In fact, Washow won’t take on a client until he or she signs an agreement to undergo professional counseling.
“I get the name of that support person, and I do check on them,” she says.
Washow has succeeded financially in a business that is not always kind to those who choose it.
“A lot of people get involved in private investigation, especially ex-cops,” says John Johnson, chief of police in Muskego, Wis., who works with Washow on a security committee for the Wisconsin Chief of Police Association.
“Not a lot of people make a good dollar in the long run,” he notes. “It’s a tough business to succeed in financially. She’s got to be given credit because it’s hard for ladies to get into this business, especially in the era that Paula did.”
Over the years, Washow has filed the gritty details of hundreds of cases in her memory. Someday, she plans to rearrange them into a novel or two. Among her more colorful cases: locating the birth mother of a Vogue model and busting a counterfeit T-shirt ring for a popular rock star.
The endings, as fictional as they might sound, spring from real-life tragedy. Missing children turn up dead. A supervisor suffers a heart attack when told that his key employee was a workplace thief and drug dealer.

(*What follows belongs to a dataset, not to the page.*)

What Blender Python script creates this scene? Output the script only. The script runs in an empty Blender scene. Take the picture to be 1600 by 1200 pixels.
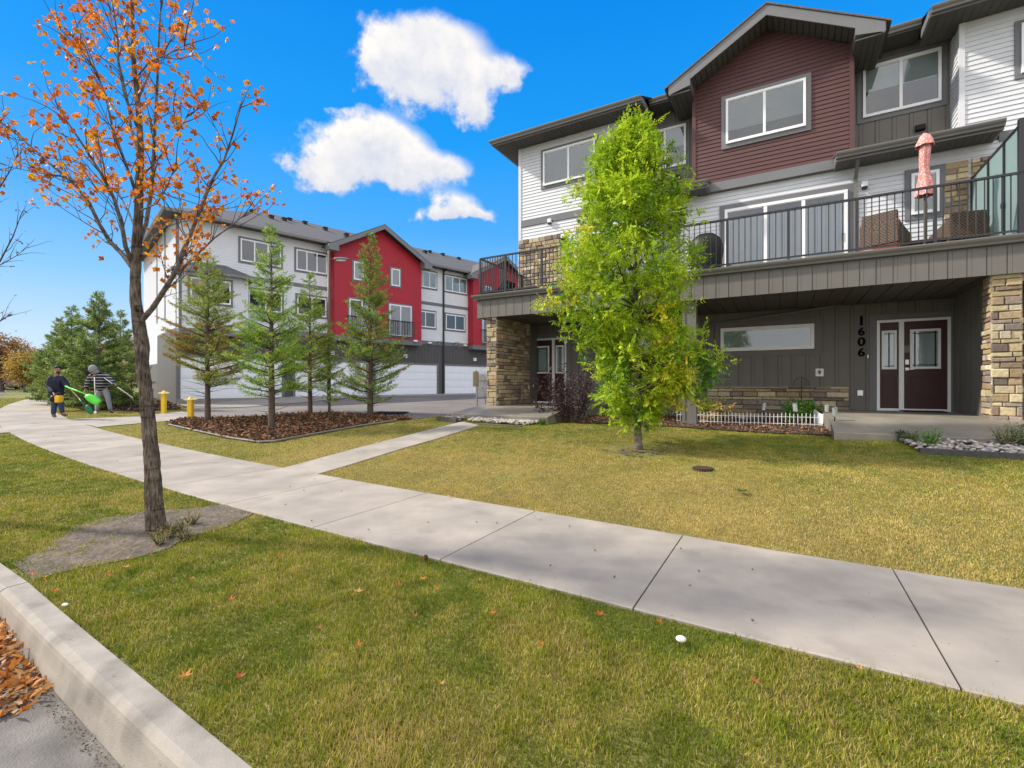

But there are happy endings too. One of her favorite cases involved a well-known California-based artist who wanted to locate his 5th-grade teacher, a nun who had dramatically influenced his future career.
“I found her in two weeks,” Washow says. “She was married and living in Chicago.”
Her active files are slowly closing, however. Washow is a full-time student at Alverno College, a small Catholic institution in Milwaukee, where she is studying behavioral science (with an art minor) with the goal of becoming an industrial psychologist. An art minor?
“Eclecticism is the heart of me,” says Washow, who enjoys making paper and pottery. “In my work, you have to be open-minded to a variety of possibilities. Some (perpetrators) come from all the right families, golf at all the right country clubs, live in the right neighborhoods and have the right skin color.”
Without ever turning down a prosecution case (she does not do defense work), Washow says she will end her career with a 98 percent overall success rate. And if she never searches for another missing person again, there’s one certainty. She will never have to go searching for conversation topics. “I’ve never heard any complaints about being boring.”